Scenes as source code:

-*-

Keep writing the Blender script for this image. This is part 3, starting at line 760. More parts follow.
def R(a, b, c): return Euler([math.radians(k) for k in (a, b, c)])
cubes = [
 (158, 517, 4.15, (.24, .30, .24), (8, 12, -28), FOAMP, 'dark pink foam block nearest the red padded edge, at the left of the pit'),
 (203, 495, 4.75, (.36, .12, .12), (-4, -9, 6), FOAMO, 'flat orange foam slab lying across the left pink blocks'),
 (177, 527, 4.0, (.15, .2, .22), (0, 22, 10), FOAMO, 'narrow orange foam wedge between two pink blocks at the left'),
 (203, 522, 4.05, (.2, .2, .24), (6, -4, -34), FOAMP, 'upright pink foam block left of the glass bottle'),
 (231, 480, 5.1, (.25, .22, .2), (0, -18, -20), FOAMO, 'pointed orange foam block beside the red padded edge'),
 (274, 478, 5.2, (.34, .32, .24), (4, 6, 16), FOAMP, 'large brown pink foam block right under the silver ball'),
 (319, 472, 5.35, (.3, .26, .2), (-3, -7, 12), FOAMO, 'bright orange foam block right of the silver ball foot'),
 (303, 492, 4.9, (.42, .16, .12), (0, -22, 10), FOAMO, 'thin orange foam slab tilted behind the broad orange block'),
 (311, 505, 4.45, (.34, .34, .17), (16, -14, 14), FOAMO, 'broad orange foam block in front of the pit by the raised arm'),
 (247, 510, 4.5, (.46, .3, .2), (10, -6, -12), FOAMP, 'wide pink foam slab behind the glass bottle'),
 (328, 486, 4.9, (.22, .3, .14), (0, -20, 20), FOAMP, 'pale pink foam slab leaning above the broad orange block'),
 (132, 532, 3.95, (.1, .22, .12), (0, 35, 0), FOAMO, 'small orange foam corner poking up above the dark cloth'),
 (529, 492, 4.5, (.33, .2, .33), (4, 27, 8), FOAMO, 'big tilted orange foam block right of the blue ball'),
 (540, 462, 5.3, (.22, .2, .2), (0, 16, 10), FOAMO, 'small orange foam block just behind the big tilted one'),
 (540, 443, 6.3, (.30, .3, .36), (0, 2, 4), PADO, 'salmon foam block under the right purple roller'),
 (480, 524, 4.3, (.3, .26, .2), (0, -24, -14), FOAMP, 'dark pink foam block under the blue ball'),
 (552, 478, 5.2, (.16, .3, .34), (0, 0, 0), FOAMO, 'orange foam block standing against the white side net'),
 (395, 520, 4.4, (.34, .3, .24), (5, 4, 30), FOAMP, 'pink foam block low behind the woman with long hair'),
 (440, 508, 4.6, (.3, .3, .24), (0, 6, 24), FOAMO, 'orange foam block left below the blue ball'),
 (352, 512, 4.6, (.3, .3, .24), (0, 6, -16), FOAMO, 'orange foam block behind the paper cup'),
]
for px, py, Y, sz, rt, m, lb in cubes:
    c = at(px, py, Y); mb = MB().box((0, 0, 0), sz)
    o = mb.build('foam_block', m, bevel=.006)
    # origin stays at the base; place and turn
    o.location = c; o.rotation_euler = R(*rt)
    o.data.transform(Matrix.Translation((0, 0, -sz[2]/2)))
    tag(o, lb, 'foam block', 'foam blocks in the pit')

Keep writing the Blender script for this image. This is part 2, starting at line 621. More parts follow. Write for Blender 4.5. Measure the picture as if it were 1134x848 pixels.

-*-

_WHAT IS EXPECTED_
Above are records; say how many of their lines contain the word "part", giving only the number.

_SOLVED PROBLEM_
2